— Start —
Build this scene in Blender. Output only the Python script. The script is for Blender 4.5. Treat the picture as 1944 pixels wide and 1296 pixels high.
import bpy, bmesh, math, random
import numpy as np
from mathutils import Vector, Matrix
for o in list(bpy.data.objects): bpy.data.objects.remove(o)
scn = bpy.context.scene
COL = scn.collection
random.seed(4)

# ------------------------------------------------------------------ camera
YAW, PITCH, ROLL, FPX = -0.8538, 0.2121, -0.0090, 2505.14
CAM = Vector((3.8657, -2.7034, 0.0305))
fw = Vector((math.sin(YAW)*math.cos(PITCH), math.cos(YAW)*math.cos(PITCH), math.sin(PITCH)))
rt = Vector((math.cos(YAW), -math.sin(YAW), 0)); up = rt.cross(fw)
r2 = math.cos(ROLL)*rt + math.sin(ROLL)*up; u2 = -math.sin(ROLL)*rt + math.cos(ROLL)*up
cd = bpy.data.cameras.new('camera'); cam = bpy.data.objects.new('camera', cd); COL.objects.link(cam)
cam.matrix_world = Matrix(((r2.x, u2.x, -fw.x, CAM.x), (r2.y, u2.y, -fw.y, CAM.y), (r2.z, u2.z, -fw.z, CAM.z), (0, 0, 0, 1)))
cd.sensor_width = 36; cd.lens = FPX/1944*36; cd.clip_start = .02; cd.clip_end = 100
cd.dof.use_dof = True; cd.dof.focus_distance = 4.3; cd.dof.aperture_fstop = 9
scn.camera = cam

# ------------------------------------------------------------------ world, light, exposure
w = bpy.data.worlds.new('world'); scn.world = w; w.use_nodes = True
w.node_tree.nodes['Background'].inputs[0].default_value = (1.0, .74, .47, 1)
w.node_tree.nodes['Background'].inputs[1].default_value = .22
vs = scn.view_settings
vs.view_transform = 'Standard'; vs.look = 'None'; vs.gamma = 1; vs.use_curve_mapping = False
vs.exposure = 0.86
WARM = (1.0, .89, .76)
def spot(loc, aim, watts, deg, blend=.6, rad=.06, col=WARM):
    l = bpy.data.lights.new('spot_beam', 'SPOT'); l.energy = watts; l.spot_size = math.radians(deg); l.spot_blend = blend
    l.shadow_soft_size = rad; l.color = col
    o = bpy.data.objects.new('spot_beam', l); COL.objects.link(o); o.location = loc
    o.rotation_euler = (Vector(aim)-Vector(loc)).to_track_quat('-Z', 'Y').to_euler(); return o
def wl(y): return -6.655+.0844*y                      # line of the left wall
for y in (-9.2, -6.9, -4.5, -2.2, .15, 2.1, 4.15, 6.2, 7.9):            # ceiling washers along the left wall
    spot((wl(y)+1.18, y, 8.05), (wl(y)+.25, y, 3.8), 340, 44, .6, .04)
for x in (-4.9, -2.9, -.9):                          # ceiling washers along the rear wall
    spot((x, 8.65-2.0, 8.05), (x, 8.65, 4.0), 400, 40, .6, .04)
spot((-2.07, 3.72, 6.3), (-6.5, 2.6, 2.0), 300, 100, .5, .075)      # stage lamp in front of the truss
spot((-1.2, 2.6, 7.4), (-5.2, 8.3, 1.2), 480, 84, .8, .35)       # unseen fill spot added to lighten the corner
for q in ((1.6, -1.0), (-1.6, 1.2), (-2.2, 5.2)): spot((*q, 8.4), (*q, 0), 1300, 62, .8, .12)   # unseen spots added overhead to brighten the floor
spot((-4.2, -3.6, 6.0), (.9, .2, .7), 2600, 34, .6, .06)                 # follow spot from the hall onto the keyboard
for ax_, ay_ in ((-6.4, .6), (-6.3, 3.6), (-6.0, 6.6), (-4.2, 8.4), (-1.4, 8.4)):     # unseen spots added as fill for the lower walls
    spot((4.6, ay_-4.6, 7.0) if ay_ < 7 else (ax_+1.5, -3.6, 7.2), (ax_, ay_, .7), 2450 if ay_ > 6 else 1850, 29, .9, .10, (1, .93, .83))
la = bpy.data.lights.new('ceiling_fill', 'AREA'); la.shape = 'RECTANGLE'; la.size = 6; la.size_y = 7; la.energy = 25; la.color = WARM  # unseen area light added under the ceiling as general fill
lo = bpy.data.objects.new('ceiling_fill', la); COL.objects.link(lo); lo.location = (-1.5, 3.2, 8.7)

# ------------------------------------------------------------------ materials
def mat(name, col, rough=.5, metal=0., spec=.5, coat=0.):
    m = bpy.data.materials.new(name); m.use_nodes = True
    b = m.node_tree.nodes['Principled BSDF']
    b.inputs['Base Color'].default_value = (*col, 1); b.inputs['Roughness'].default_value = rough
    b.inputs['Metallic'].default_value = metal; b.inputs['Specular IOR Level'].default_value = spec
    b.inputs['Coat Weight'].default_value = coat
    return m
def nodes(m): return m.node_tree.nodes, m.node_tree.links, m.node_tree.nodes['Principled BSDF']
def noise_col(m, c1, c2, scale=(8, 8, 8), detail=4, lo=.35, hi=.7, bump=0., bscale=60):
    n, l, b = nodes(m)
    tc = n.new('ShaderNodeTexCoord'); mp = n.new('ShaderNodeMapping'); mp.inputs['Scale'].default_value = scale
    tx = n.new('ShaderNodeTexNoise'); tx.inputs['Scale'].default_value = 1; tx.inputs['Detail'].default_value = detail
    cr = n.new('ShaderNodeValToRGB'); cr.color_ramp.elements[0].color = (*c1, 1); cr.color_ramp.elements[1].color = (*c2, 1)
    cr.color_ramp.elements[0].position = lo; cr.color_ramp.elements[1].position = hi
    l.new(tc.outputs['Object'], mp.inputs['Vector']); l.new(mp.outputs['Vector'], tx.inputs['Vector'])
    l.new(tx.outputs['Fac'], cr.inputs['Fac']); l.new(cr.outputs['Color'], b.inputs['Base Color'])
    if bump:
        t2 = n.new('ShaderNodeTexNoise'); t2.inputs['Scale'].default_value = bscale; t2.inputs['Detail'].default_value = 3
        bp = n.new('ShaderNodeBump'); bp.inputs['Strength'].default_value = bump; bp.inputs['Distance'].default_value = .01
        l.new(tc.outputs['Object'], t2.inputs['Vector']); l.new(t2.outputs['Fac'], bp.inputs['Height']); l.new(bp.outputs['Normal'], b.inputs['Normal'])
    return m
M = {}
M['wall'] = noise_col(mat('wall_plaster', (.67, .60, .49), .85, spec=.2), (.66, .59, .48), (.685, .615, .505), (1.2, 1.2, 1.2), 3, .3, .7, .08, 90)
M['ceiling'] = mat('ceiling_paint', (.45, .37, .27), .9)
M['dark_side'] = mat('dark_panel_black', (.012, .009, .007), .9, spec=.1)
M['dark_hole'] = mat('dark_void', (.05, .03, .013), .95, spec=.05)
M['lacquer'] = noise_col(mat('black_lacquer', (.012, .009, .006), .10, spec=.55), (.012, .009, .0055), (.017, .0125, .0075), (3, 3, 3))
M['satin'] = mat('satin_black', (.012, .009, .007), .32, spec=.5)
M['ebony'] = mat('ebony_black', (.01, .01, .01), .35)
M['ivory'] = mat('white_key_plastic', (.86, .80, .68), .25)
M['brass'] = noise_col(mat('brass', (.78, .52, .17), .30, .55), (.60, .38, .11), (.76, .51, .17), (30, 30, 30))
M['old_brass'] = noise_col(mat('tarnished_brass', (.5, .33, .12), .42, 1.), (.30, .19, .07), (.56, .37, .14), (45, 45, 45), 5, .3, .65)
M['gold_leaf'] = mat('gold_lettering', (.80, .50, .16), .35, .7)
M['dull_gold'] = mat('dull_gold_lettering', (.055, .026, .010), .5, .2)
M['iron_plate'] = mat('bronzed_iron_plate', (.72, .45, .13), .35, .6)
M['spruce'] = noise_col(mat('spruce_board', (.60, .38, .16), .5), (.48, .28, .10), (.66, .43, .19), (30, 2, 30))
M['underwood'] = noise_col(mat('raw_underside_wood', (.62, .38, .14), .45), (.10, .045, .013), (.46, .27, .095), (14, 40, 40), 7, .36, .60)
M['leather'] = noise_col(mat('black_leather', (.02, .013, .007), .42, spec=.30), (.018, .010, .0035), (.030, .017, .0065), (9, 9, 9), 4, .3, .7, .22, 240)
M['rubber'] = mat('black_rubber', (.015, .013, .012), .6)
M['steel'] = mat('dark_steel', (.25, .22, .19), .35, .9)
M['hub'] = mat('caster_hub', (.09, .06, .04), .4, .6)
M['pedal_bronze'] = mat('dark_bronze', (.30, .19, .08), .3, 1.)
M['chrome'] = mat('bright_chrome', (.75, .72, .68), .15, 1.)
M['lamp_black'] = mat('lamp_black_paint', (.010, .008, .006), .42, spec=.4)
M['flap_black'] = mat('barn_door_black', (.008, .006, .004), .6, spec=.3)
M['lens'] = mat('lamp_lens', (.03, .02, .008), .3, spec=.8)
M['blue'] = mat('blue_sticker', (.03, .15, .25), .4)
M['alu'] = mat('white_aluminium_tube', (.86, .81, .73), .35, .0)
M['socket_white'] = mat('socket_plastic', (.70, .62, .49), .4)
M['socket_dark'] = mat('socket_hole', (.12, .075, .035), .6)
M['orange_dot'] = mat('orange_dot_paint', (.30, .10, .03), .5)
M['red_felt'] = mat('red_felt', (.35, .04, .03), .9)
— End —
EXERCISE AIM. Nothing but the lines from the line with "(.055, .026, .010), .5, .2)" to the last line of the listing above should appear; please retype them exactly, both ends included.

COMPLETED TASK.
M['dull_gold'] = mat('dull_gold_lettering', (.055, .026, .010), .5, .2)
M['iron_plate'] = mat('bronzed_iron_plate', (.72, .45, .13), .35, .6)
M['spruce'] = noise_col(mat('spruce_board', (.60, .38, .16), .5), (.48, .28, .10), (.66, .43, .19), (30, 2, 30))
M['underwood'] = noise_col(mat('raw_underside_wood', (.62, .38, .14), .45), (.10, .045, .013), (.46, .27, .095), (14, 40, 40), 7, .36, .60)
M['leather'] = noise_col(mat('black_leather', (.02, .013, .007), .42, spec=.30), (.018, .010, .0035), (.030, .017, .0065), (9, 9, 9), 4, .3, .7, .22, 240)
M['rubber'] = mat('black_rubber', (.015, .013, .012), .6)
M['steel'] = mat('dark_steel', (.25, .22, .19), .35, .9)
M['hub'] = mat('caster_hub', (.09, .06, .04), .4, .6)
M['pedal_bronze'] = mat('dark_bronze', (.30, .19, .08), .3, 1.)
M['chrome'] = mat('bright_chrome', (.75, .72, .68), .15, 1.)
M['lamp_black'] = mat('lamp_black_paint', (.010, .008, .006), .42, spec=.4)
M['flap_black'] = mat('barn_door_black', (.008, .006, .004), .6, spec=.3)
M['lens'] = mat('lamp_lens', (.03, .02, .008), .3, spec=.8)
M['blue'] = mat('blue_sticker', (.03, .15, .25), .4)
M['alu'] = mat('white_aluminium_tube', (.86, .81, .73), .35, .0)
M['socket_white'] = mat('socket_plastic', (.70, .62, .49), .4)
M['socket_dark'] = mat('socket_hole', (.12, .075, .035), .6)
M['orange_dot'] = mat('orange_dot_paint', (.30, .10, .03), .5)
M['red_felt'] = mat('red_felt', (.35, .04, .03), .9)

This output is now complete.